Collected data entries:
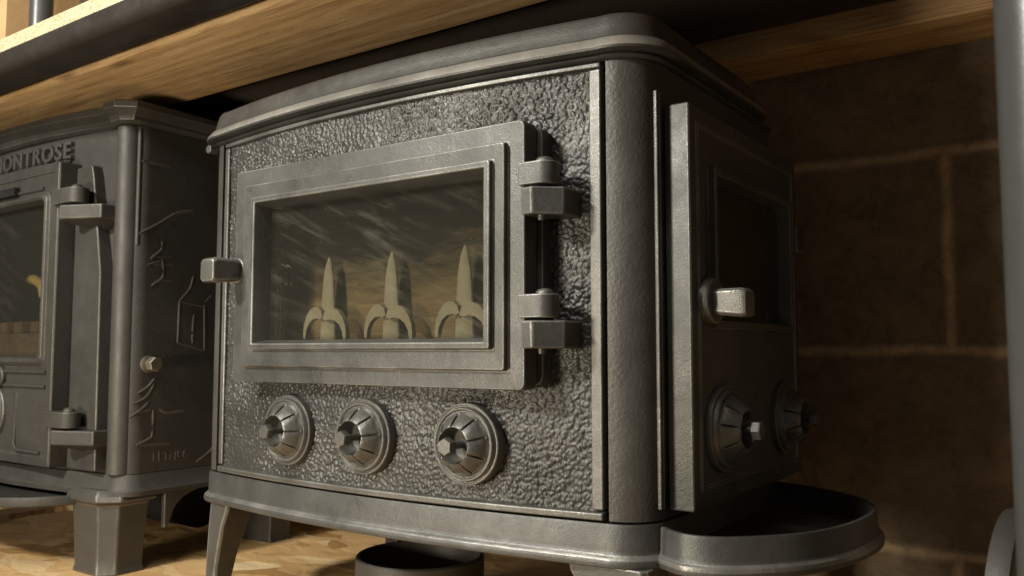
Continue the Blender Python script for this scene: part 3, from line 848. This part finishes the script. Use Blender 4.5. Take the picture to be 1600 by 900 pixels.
# scenes cast in the side plate: hills, trees and a chapel
SIDE_STROKES = [
   [(0.0145, 0.3631), (0.0484, 0.3838), (0.0795, 0.4046), (0.1122, 0.4139)], [(0.0150, 0.4838), (0.0245, 0.4829), (0.0663, 0.4831)],
   [(0.0557, 0.3544), (0.0551, 0.3414), (0.035, 0.3229)], [(0.0426, 0.3274), (0.0739, 0.3302)], [(0.0303, 0.3131), (0.0583, 0.3226)], [(0.043, 0.3141), (0.0759, 0.3169)],
   [(0.0566, 0.3248), (0.0592, 0.2964), (0.0381, 0.2784)], [(0.0439, 0.2868), (0.0752, 0.2903)],
   [(0.1168, 0.3005), (0.1098, 0.2779), (0.0908, 0.256)], [(0.0908, 0.256), (0.1399, 0.2484)], [(0.0908, 0.256), (0.0902, 0.2067), (0.0898, 0.1851)],
   [(0.1408, 0.2573), (0.1536, 0.269)], [(0.1398, 0.2523), (0.1413, 0.2028), (0.1422, 0.1716)], [(0.1195, 0.2342), (0.1176, 0.2048), (0.1182, 0.1853)], [(0.0898, 0.1851), (0.1422, 0.1716)],
   [(0.0493, 0.1263), (0.0371, 0.1128), (0.02, 0.1028)], [(0.0495, 0.1184), (0.0351, 0.0967), (0.0108, 0.085)], [(0.0389, 0.0873), (0.0282, 0.0777), (0.0067, 0.064)],
   [(0.0186, 0.07), (0.0434, 0.0755)], [(0.0484, 0.0752), (0.0482, 0.0359), (0.0399, 0.0274), (0.0204, 0.0199)], [(0.0253, 0.0195), (0.0814, 0.0168)],
   [(0.0586, 0.076), (0.0745, 0.069), (0.1064, 0.0705)], [(0.1671, 0.0118), (0.1589, -0.0022), (0.1312, -0.0189)]]
SIDE_TEXT = [[(0.0514, 0.0043), (0.0518, -0.0082)], [(0.061, 0.0075), (0.0616, -0.0092)], [(0.0734, 0.0032), (0.0738, -0.0095)], [(0.0824, -0.0009), (0.0815, -0.0092)],
   [(0.0911, 0.0036), (0.091, -0.0102)], [(0.0977, 0.004), (0.0961, -0.0022), (0.0981, -0.0067)], [(0.1081, 0.0031), (0.1065, -0.0043), (0.109, -0.0077)],
   [(0.1127, -0.007), (0.1151, -0.0051)], [(0.0658, 0.0039), (0.0728, 0.0038)]]
XSD = -.865
def smooth_path(s):
    s = [np.array(p) for p in s]
    if len(s) < 3: return s
    P = [2*s[0]-s[1]]+s+[2*s[-1]-s[-2]]
    return [np.array(p) for p in catmull([tuple(p) for p in P], 5)]
def relief(strokes, r, name):
    bm = bmesh.new()
    for s in strokes:
        s = [p for p in smooth_path(s) if p[0] > .012 or True]
        n = len(s)
        rr = [r*(.7 if k in (0, n-1) else 1) for k in range(n)]
        tube([(XSD, p[0], p[1]) for p in s], rr, 8, bm, squash=(.42, 1, 1))
    return link(name, bm, M['relief'], ls, smooth=60)
for a_, b_, n_ in ((0, 1, 'hill_relief'), (1, 2, 'hill_relief'), (2, 8, 'tree_relief'), (8, 15, 'chapel_relief'), (15, 22, 'tree_relief'), (22, 23, 'ground_relief')):
    relief(SIDE_STROKES[a_:b_], .0024, n_)
relief(SIDE_TEXT, .0015, 'cast_lettering')
bm = lathe([(.014, -.002), (.014, .0015), (.0125, .0025)], 24)
ws = link('washer', bm, M['zinc'], ls, smooth=40); ws.location = (XSD, .0370, .1500); ws.rotation_euler = SIDE
bo = link('bolt', bolt_mesh(.024, .0065, .0125, .015), M['zinc'], ls, smooth=30, bevel=.0008); bo.location = (XSD, .0370, .1500); bo.rotation_euler = SIDE
# inside: floor casting, yellow hoop, grate blocks
bm = bmesh.new(); openbox(bm, -1.40, -1.03, .012, .20, .15, .445)
link('firebox', bm, M['dark'], ls, smooth=0)
bm = bmesh.new(); box(bm, -1.40, -1.035, .014, .10, .151, .205)
for x in (-1.36, -1.30, -1.235, -1.17, -1.105, -1.05): box(bm, x-.018, x+.012, .030, .080, .204, .228)
link('fire_grate', bm, M['logs'], ls, bevel=.005)
hoop = [(-1.49, .10, .318), (-1.43, .10, .322), (-1.385, .10, .318), (-1.352, .10, .305), (-1.342, .10, .280)]
raised([hoop], .0105, ls, M['yellow'], 'yellow_hoop')
bm = bmesh.new(); tube([(-1.16, .24, -.118), (-1.0, .24, -.118)], .045, 28, bm)
link('ash_drum', bm, M['dark'], ls, smooth=40, bevel=.004)

# ------------------------------------------------------------------ loose things
# iron ring under the main stove
bm = bmesh.new()
R1, T, H = .0860, .006, .084
rs = []
for r, z in ((R1, 0), (R1, H-.002), (R1-.002, H), (R1-T+.001, H), (R1-T, H-.002), (R1-T, 0)):
    rs.append([(r*math.cos(a), r*math.sin(a), z) for a in np.linspace(0, 2*math.pi, 64, endpoint=False)])
vs = [[bm.verts.new(p) for p in r] for r in rs]; vs.append(vs[0])
for a, b in zip(vs, vs[1:]):
    for i in range(64): bm.faces.new((a[i], a[(i+1) % 64], b[(i+1) % 64], b[i]))
ring = link('flue_collar', bm, M['leftpil'], smooth=40); ring.location = (-.346, .120, FLZ+.0005)
tag(ring, 'open black iron flue collar standing on the board under the large stove', 'flue collar')

# rack upright at the right
bm = lathe([(.0285, 0), (.0285, 1.7)], 48)
post = link('rack_upright', bm, M['grey'], smooth=40); post.location = (.4055, -.165, -.75)
tag(post, 'grey round steel rack upright close to the camera at the right', 'upright')
# disc standing on edge behind it
bm = lathe([(.098, -.011), (.104, -.010), (.106, 0), (.104, .008), (.100, .0095), (.092, .007), (.085, .004), (.001, .004)], 72)
disc = link('blanking_plate', bm, M['leftpil'], smooth=40); disc.rotation_euler = (0, math.radians(90), math.radians(-6)); disc.location = (.351, .150, FLZ+.1065)
tag(disc, 'round grey iron blanking plate standing on edge behind the rack upright', 'plate')

# things on the upper shelf
bm = bmesh.new(); box(bm, -.19, 0, 0, .13, 0, .24)
cb = link('cardboard_box', bm, M['card'], smooth=0, bevel=.0015); cb.location = (-1.140, -.085, .6655)
tag(cb, 'plain brown cardboard box at the left end of the upper shelf', 'box')
bm = lathe([(.019, 0), (.019, .30)], 32)
tb = link('steel_tube', bm, M['grey'], smooth=40); tb.location = (-1.098, -.045, .6655)
tag(tb, 'short grey steel tube standing on the upper shelf beside the cardboard box', 'tube')
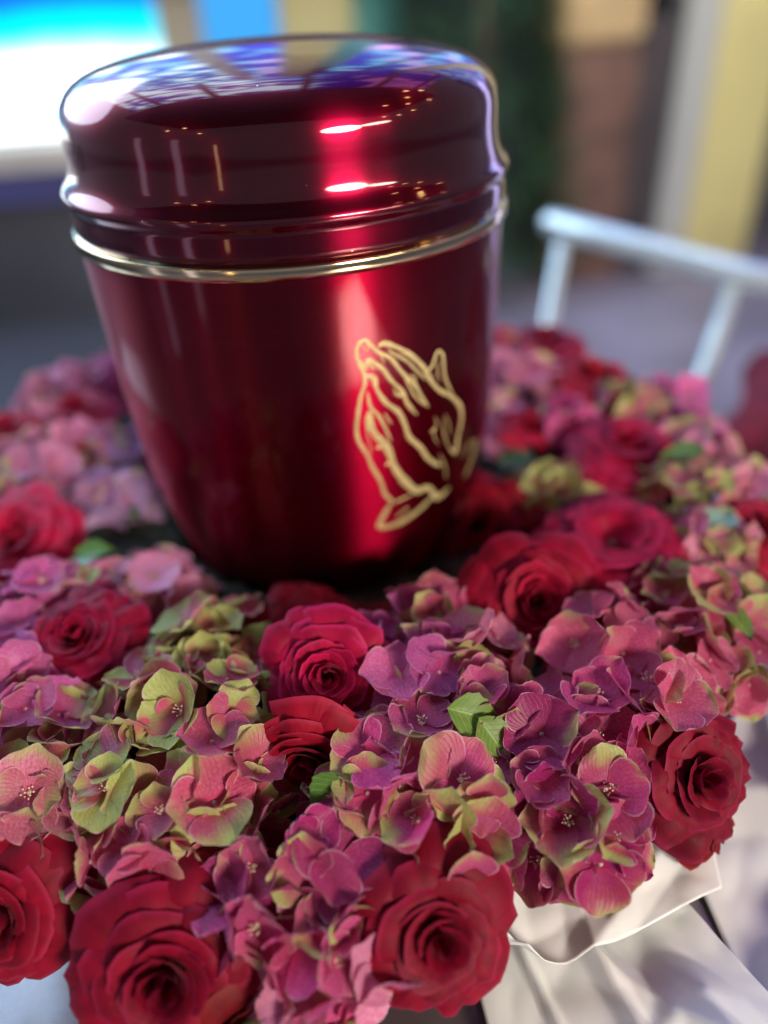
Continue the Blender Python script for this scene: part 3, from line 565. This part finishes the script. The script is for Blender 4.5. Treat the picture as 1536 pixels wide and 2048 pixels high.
# colours
MAG = (.70, .10, .34); PUR = (.76, .19, .52); ROS = (.68, .13, .27); DUS = (.70, .28, .38); DMAG = (.46, .032, .20); PALE = (.88, .42, .62); LIL = (.62, .48, .76)
HEADS = [
 ("big green and dusty pink hydrangea head left of the central rose", [(-0.073,-0.174,-0.128,0.0214,ROS,0.75), (-0.049,-0.181,-0.128,0.0202,ROS,0.7), (-0.083,-0.200,-0.133,0.0191,DUS,0.6), (-0.053,-0.211,-0.133,0.0220,ROS,0.6), (-0.076,-0.226,-0.141,0.0187,ROS,0.4)], 0.0262, 20),
 ("olive and mauve hydrangea head at the left edge above the velvety rose", [(-0.113,-0.203,-0.138,0.0216,DUS,0.55), (-0.123,-0.176,-0.132,0.0166,PUR,0.35)], 0.0262, 20),
 ("pale green and pink hydrangea head behind the big left head", [(-0.058,-0.141,-0.131,0.0206,DUS,0.85), (-0.043,-0.127,-0.136,0.0173,DUS,0.7)], 0.0235, 18),
 ("pink violet hydrangea head against the urn's left foot", [(-0.081,-0.082,-0.144,0.0229,PALE,0.35), (-0.107,-0.095,-0.133,0.0183,PALE,0.4)], 0.025, 16),
 ("violet hydrangea head behind the wide open left rose at the left edge", [(-0.134,-0.106,-0.128,0.0242,PUR,0.15), (-0.134,-0.147,-0.129,0.0178,PUR,0.1)], 0.025, 16),
 ("blurred pink hydrangea head at the left edge behind the bright rose", [(-0.164,0.012,-0.129,0.0311,PALE,0.35), (-0.143,0.041,-0.132,0.0240,PALE,0.3)], 0.027, 14),
 ("blurred bluish lilac hydrangea head touching the urn's left side", [(-0.113,-0.003,-0.146,0.0255,LIL,0.25), (-0.107,0.044,-0.144,0.0216,LIL,0.3)], 0.024, 16),
 ("blurred pink hydrangea head at the farthest back left of the wreath", [(-0.179,0.134,-0.135,0.0314,PALE,0.2), (-0.146,0.140,-0.130,0.0211,PUR,0.05), (-0.185,0.072,-0.129,0.0188,PALE,0.2)], 0.028, 12),
 ("sharp magenta hydrangea head with green petal patches right of the central rose", [(0.030,-0.174,-0.128,0.0210,PUR,0.15), (0.047,-0.196,-0.130,0.0181,MAG,0.45), (0.023,-0.206,-0.131,0.0192,MAG,0.25), (0.036,-0.223,-0.136,0.0202,MAG,0.45), (0.027,-0.238,-0.142,0.0178,MAG,0.4), (0.001,-0.219,-0.134,0.0134,MAG,0.5)], 0.0262, 20),
 ("dark magenta hydrangea head with yellow stamens between the two bottom roses", [(-0.021,-0.235,-0.140,0.0184,DMAG,0.25), (-0.019,-0.249,-0.148,0.0179,MAG,0.3), (-0.035,-0.247,-0.148,0.0125,MAG,0.2)], 0.0262, 20),
 ("low mauve hydrangea head at the very bottom between the bottom roses", [(-0.018,-0.263,-0.161,0.0169,MAG,0.25), (-0.003,-0.266,-0.165,0.0092,PALE,0.05), (-0.026,-0.270,-0.173,0.0123,PALE,0.3)], 0.0235, 18),
 ("wide rosy magenta hydrangea head right of the full dark red rose", [(0.107,-0.170,-0.130,0.0218,ROS,0.25), (0.131,-0.178,-0.134,0.0216,ROS,0.3), (0.091,-0.205,-0.135,0.0198,MAG,0.08), (0.068,-0.214,-0.135,0.0174,DMAG,0.1), (0.118,-0.200,-0.138,0.0167,ROS,0.2), (0.078,-0.226,-0.142,0.0171,DMAG,0.2), (0.150,-0.151,-0.132,0.0169,ROS,0.5)], 0.0262, 18),
 ("dusky magenta and olive hydrangea bloom hanging over the white paper", [(0.076,-0.240,-0.149,0.0191,DMAG,0.42)], 0.0265, 20),
 ("salmon and mauve hydrangea head between the urn and the sharp magenta head", [(0.039,-0.135,-0.134,0.0193,ROS,0.35), (0.017,-0.136,-0.135,0.0149,PUR,0.1), (0.051,-0.170,-0.128,0.0136,DUS,0.2)], 0.0235, 16),
 ("shaded olive hydrangea head in the hollow right of the urn", [(0.116,-0.043,-0.140,0.0216,DUS,0.75), (0.097,-0.032,-0.155,0.0168,DUS,0.8)], 0.022, 16),
 ("pale green and lilac hydrangea head at the right edge behind the wide open rose", [(0.189,-0.074,-0.130,0.0228,DUS,0.65), (0.180,-0.113,-0.132,0.0209,PALE,0.5), (0.216,-0.070,-0.136,0.0208,PALE,0.4)], 0.021, 18),
 ("dusty pink and green hydrangea head at the right edge above the paper", [(0.169,-0.155,-0.137,0.0191,DUS,0.5), (0.162,-0.182,-0.144,0.0140,ROS,0.55)], 0.022, 14),
 ("blurred pink hydrangea head touching the urn's right side at the back", [(0.133,0.062,-0.132,0.0260,PALE,0.15), (0.115,0.026,-0.143,0.0185,PALE,0.15), (0.136,0.111,-0.128,0.0175,ROS,0.1)], 0.027, 14),
 ("blurred mauve hydrangea head at the back right beneath the chair post", [(0.222,0.026,-0.135,0.0249,PUR,0.15), (0.211,-0.028,-0.132,0.0196,PALE,0.3)], 0.025, 14),
 ("blurred pink and green hydrangea head between the back right roses", [(0.144,0.012,-0.133,0.0179,MAG,0.1), (0.193,0.020,-0.129,0.0182,DUS,0.6)], 0.022, 14)]
def head(label, balls, size, nper):
    rg = random.Random(len(label) * 7 + int(abs(balls[0][0]) * 9000)); c0 = sum((Vector(b[:3]) for b in balls), Vector()) / len(balls)
    root = empty('hydrangea_head', (c0.x, c0.y, c0.z - .03)); tag(root, label, 'hydrangea', HYD_GROUP)
    placed = []
    centers = []
    for b in balls:
        x, y, z, r = b[:4]; rho = math.hypot(x, y)
        o = Vector((x / rho * (rho - .18), y / rho * (rho - .18), 0)) / .095 ** 2 + Vector((0, 0, (z + .19) / .062 ** 2)); o.normalize()
        centers.append((Vector((x, y, z)) - o * r * .85, r * 1.0, o, b[4], b[5]))
    for ci, (c, r, o, colr, gr) in enumerate(centers):
        n_ = max(11, int(nper * 1.3 * (r / .020) ** 2 * (.0235 / size) ** 2))
        for k in range(n_):
            zz = 1 - (k + .5) / n_ * 1.35; s = math.sqrt(max(0, 1 - zz * zz)); a = k * 2.39996 + ci
            d = frame_for(o) @ Vector((s * math.cos(a), s * math.sin(a), zz)); d = (d + Vector((rg.uniform(-.18, .18), rg.uniform(-.18, .18), rg.uniform(-.18, .18)))).normalized()
            p = c + d * r * rg.uniform(.86, 1.08)
            if any((p - c2).length < r2 * .66 for j, (c2, r2, *_q) in enumerate(centers) if j != ci): continue
            if p.z < TABLE_Z + .008: continue
            if any((p - Vector(q[0])).length < q[2] * .80 for q in ROSES): continue
            if math.hypot(p.x, p.y) < body_r(min(-.011, max(p.z, -.2))) + size * .42: continue
            if any((p - q).length < size * .34 for q in placed): continue
            placed.append(p)
            nn = (d + Vector((0, -.12, .25)) + Vector((rg.uniform(-.42, .42), rg.uniform(-.42, .42), rg.uniform(-.35, .45)))).normalized()
            kf = rg.uniform(.8, 1.2); km = rg.random() ** 2 * .45; cc = tuple((q * (1 - km) + w2 * km) * kf for q, w2 in zip(colr, (.78, .26, .40))); 
            add_floret(root, p, nn, size * rg.uniform(.78, 1.22), cc, max(0, min(1, gr + rg.uniform(-.25, .25))), rg)
    for k in range(3):
        c = centers[k % len(centers)][0]; e = Vector((c.x * .97, c.y * .97, max(TABLE_Z + .02, c.z - .04)))
        link('stem', tube_mesh('stem', [e - root.location, c - root.location], [.0022, .0012], M_STEM, 6), root)
for lab, balls, size, nper in HEADS: head(lab, balls, size, nper)

# ------------------------------------------------------------------ leaves
def leaf_material(name, c1, c2):
    t = NT(name); uv = t.node('ShaderNodeUVMap'); sep = t.node('ShaderNodeSeparateXYZ'); t.link(uv.outputs[0], sep.inputs[0]); u, v = sep.outputs[0], sep.outputs[1]
    au = t.math('ABSOLUTE', u); k = t.math('ABSOLUTE', t.math('SUBTRACT', t.math('FRACT', t.math('SUBTRACT', t.math('MULTIPLY', v, 8.0), t.math('MULTIPLY', au, 2.2))), 0.5))
    vein = t.math('MAXIMUM', t.math('SUBTRACT', 1.0, t.step(k, 0.0, 0.10)), t.math('SUBTRACT', 1.0, t.step(au, 0.02, 0.10)))
    nz = t.node('ShaderNodeTexNoise', i_Scale=4.0, i_Detail=3.0); t.link(uv.outputs[0], nz.inputs[0])
    c = t.mix(nz.outputs[0], c1, c2); c = t.mix(t.math('MULTIPLY', vein, .5), c, tuple(min(1, q * 1.8 + .04) for q in c2))
    petal_surface(t, c, 0.25, 0.0, 0.4, bump=t.math('SUBTRACT', 0.0, vein)); return t.m
M_LEAF = leaf_material("green_leaf", (0.06, 0.15, 0.03), (0.13, 0.27, 0.05))
def leaf(p, n, L, W, spin, label, c=M_LEAF):
    vs, uvs = [], []; NU, NV = 7, 12
    for j in range(NV):
        v = j / (NV - 1); w_ = W * math.sin(PI * v ** .8) ** 1.15 * (1 + .10 * (j % 2))
        for i in range(NU):
            u = i / (NU - 1) * 2 - 1; vs.append((w_ * u, L * (v - .05), .25 * W * abs(u) - .25 * L * v * v + .06 * W * math.sin(v * 30) * abs(u))); uvs.append((u, v))
    o = link('leaf', mesh('leaf', vs, grid_faces(NU, NV), c, True, uvs)); m = frame_for(n, spin); m.translation = Vector(p); o.matrix_world = m
    tag(o, label, 'leaf', "green leaves among the flowers")
LEAVES = [((0.034,-0.204,-0.122),(0.1, -0.7, 0.75),0.022,0.0072,-1.9,"bright green leaf lying on the sharp magenta hydrangea head",1),
 ((0.044,-0.207,-0.126),(0.2, -0.6, 0.75),0.018,0.0065,-2.5,"short green leaf folded beside the bright green leaf",1),
 ((-0.038,-0.270,-0.175),(0, -0.8, 0.5),0.022,0.009,2.6,"serrated green leaf at the bottom edge beside the largest rose",0),
 ((0.161,-0.176,-0.137),(0.3, -0.3, 0.8),0.03,0.006,0.2,"narrow green leaf at the right edge above the paper",1),
 ((-0.108,-0.075,-0.133),(-0.2, -0.2, 1),0.022,0.007,1.2,"pale mint leaf left of the urn's foot",2),
 ((-0.119,-0.078,-0.129),(-0.2, -0.2, 1),0.018,0.006,-1.6,"slim green leaf beside the pale mint leaf",0),
 ((-0.102,-0.027,-0.147),(-0.2, -0.2, 1),0.022,0.006,0.9,"dark green leaf in the hollow left of the urn",0),
 ((0.184,0.014,-0.122),(0, 0, 1),0.02,0.01,0.3,"blurred green leaf behind the open rose at the back right",1),
 ((0.195,-0.061,-0.122),(0, 0, 1),0.022,0.009,1.3,"blurred lime leaf right of the open back rose",1),
 ((0.184,-0.109,-0.126),(0, 0, 1),0.016,0.008,2.2,"pale mint leaf among the right edge hydrangea",2),
 ((-0.003,-0.219,-0.131),(-0.1, -0.8, 0.5),0.02,0.008,2.2,"dark green leaf under the central rose",0),
 ((0.111,-0.030,-0.141),(0, -0.2, 1),0.022,0.01,0.4,"blurred olive leaf right of the urn",0)]
M_LIME = leaf_material("lime_leaf", (.10, .20, .03), (.22, .35, .07)); M_MINT = simple("pale_mint_bud", (.24, .42, .30), .5, scale=150)
for p, n, L, W, s, lab, mi in LEAVES: leaf(p, n, L, W, s, lab, (M_LEAF, M_LIME, M_MINT)[mi])

# ------------------------------------------------------------------ white paper
def sheet(name, quad, base_z, folds, bumps, label, seed, n=70, th=.0003, edge=None):
    rg = random.Random(seed); vs = []; q = [Vector((*p, 0)) for p in quad]
    for j in range(n):
        t = j / (n - 1)
        for i in range(n):
            s = i / (n - 1)
            p = q[0] * (1 - s) * (1 - t) + q[1] * s * (1 - t) + q[2] * s * t + q[3] * (1 - s) * t
            z = base_z(s, t)
            for (a, b, h, wdt) in folds:                       # crease from a to b (in s,t), height h, width
                A, B = Vector((*a, 0)), Vector((*b, 0)); d = B - A; w_ = Vector((s, t, 0)) - A; k = max(0, min(1, w_.dot(d) / d.length_squared)); dist = (w_ - d * k).length
                z += h * max(0, 1 - dist / wdt)
            z += bumps * (noise.noise(Vector((s * 3 + seed, t * 3, 1))) + .4 * abs(noise.noise(Vector((s * 7 + seed, t * 7, 5)))))
            if edge:
                dx, dz = edge(s, t); p = p + dx; z += dz
            vs.append((p.x, p.y, max(z, TABLE_Z + .0012)))
    me = mesh(name, vs, grid_faces(n, n), M_PAPER, True)
    o = link(name, me); md = o.modifiers.new('thickness', 'SOLIDIFY'); md.thickness = th; md.offset = -1
    tag(o, label, 'paper', "white wrapping paper sheets"); return o
def curlA(s, t):
    # the free front-left corner is rolled up
    k = max(0, (1 - s) + t - 1.62) / .38
    return Vector((.010 * k * k, .016 * k * k, 0)), .016 * math.sin(min(1, k * 1.2) * PI / 2) * k
sheet('paper_sheet', [(.030, -.185), (.150, -.165), (.131, -.240), (.035, -.267)], lambda s, t: -.200 + .012 * (1 - t), [((.45, 0), (.42, 1), .003, .08), ((.42, 1), (1, .55), .004, .12), ((.15, .3), (.12, 1), .005, .08)], .003,
      "upper white satin paper sheet with a curled corner between the flowers and the lower sheet", 3, edge=curlA)
sheet('paper_sheet', [(.030, -.200), (.112, -.222), (.155, -.330), (.038, -.330)], lambda s, t: -.2105 + .002 * s, [((.45, .2), (.55, 1), .005, .05), ((.45, .35), (1, .9), .004, .08), ((.2, .2), (.3, 1), .003, .03), ((.75, .5), (.7, 1), .010, .16), ((.1, .9), (.6, .55), .003, .04)], .004,
      "lower crumpled white satin paper sheet at the bottom of the picture", 5)
sheet('paper_sheet', [(.128, -.195), (.290, -.080), (.290, -.330), (.128, -.330)], lambda s, t: -.2125 + .006 * s + .006 * (1 - t) * s, [((.0, .0), (.9, .7), .006, .10), ((.3, 1), (.5, .2), .008, .12), ((.1, .6), (.6, .5), .006, .1), ((.05, .95), (.4, .1), .004, .04)], .005,
      "right-hand crumpled white satin paper sheet running out of the picture", 9)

■ Written problem
Pull out all lines from the entries above in which the word "this" appears.

■ Exercise result
Continue the Blender Python script for this scene: part 3, from line 848. This part finishes the script. Use Blender 4.5. Take the picture to be 1600 by 900 pixels.
Continue the Blender Python script for this scene: part 3, from line 565. This part finishes the script. The script is for Blender 4.5. Treat the picture as 1536 pixels wide and 2048 pixels high.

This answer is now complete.